Over the years I've shot with friends who had a reaction to firing their gun (flinch, jerk, whatever = an unwanted movement that resulted in terrible grouping of the fired bullets on the paper/target).
Many time we "argued" about it. Hey, you're jerking that trigger. No I'm not. Okay. We keep shooting, he keeps jerking the trigger. I finally load up his revolver for him. I leave a chamber empty. Jerk - bang. Jerk - bang. Jerk - bang. Jerk - click. The action stops. He turns around to look and me and says, "Hey, I am jerking the trigger." Then we can fix it - because the shooter realized it really is him and not the revolver or the ammo.
While that's harder to do with a CZ75 semi-auto you can still do it. Buy some snap caps and have a buddy (at the range) load a mix of live ammo and snap caps into your magazines. This should help you better analyze what you are doing.

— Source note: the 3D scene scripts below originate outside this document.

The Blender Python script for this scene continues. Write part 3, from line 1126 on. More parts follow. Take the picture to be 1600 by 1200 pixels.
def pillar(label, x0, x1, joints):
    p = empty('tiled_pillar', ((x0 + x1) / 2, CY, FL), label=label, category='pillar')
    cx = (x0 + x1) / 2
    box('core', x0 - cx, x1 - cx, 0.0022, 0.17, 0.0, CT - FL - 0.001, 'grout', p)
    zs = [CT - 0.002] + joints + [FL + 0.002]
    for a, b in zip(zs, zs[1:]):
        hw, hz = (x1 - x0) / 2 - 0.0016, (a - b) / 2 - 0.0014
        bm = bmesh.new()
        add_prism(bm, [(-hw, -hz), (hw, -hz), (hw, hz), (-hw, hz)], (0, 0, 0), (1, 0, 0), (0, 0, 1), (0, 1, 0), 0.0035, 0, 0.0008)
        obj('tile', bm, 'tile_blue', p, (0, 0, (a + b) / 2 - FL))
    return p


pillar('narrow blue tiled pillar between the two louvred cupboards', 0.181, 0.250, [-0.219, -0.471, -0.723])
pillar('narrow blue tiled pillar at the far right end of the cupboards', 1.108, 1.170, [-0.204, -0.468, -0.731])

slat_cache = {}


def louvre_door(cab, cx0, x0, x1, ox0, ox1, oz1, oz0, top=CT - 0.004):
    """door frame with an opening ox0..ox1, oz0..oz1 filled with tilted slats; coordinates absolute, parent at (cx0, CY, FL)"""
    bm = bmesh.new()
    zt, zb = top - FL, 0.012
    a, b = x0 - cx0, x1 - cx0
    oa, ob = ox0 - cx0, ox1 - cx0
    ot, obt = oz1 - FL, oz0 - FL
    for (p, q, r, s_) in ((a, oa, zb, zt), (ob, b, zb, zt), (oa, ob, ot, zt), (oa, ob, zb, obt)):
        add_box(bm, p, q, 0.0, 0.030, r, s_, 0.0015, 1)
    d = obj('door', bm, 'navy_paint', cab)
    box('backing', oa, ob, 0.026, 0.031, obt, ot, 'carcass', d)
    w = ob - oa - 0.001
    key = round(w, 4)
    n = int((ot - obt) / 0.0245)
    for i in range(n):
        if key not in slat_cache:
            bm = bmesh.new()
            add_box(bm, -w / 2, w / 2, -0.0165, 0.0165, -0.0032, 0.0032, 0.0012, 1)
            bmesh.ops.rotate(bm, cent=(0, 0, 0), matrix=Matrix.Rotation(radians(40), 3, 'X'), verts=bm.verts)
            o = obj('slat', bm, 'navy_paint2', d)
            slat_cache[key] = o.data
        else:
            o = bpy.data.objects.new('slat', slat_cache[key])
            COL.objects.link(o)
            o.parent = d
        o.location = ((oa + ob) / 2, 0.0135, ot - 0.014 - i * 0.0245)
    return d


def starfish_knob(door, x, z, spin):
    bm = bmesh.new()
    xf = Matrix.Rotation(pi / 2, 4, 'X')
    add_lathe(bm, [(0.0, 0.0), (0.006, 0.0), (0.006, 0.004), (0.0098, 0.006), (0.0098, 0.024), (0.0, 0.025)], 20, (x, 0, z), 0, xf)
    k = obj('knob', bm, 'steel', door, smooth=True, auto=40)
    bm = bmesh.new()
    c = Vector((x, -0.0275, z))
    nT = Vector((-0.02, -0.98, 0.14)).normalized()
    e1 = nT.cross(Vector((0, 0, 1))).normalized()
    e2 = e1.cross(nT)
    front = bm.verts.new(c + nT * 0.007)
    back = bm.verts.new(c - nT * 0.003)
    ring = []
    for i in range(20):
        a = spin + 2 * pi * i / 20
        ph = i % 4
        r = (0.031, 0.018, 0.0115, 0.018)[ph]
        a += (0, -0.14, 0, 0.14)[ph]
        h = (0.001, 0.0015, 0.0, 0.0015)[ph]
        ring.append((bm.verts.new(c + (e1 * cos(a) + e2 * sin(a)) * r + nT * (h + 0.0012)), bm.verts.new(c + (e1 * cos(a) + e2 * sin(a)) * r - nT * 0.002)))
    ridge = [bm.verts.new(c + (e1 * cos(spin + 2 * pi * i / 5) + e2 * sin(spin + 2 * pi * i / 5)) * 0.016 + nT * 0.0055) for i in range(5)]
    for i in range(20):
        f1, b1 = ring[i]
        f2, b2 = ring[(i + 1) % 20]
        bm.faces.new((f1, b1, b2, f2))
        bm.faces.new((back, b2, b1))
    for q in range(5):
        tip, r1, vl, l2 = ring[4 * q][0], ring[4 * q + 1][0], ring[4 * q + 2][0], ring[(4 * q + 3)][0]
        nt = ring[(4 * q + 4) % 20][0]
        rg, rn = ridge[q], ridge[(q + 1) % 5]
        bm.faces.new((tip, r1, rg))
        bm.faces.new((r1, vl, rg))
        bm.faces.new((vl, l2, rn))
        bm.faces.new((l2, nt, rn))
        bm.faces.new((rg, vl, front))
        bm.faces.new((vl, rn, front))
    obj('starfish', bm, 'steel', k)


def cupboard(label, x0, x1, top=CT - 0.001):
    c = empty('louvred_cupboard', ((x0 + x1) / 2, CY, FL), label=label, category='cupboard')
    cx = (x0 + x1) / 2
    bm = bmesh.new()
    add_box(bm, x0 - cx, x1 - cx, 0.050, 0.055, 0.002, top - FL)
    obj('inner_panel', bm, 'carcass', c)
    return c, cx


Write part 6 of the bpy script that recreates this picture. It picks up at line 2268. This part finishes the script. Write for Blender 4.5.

Awhile back I bought a small device that attaches to the rail on my P07/P01 (any pistol with a light rail) called a MantisX. It can connect to my phone (Bluetooth is neat) and as I dry fire it records movement of the pistol in the microseconds before, during and after trigger pull drops the hammer. Movement direction and intensity. And it will graph that movement on your phone screen. If your pistol doesn't have a light/laser rail they also sell magazine floor plates that allow the attachment of the MantisX.
I've never used the MantisX for live fire but I've read it can be used during live fire, so that makes it more effective/useful than just during dry fire practice.
If you buy/use one for dry fire, be sure to use either snap caps or the o-ring trick several people here use to protect the firing pin retaining pin from damage through repeated dry fire.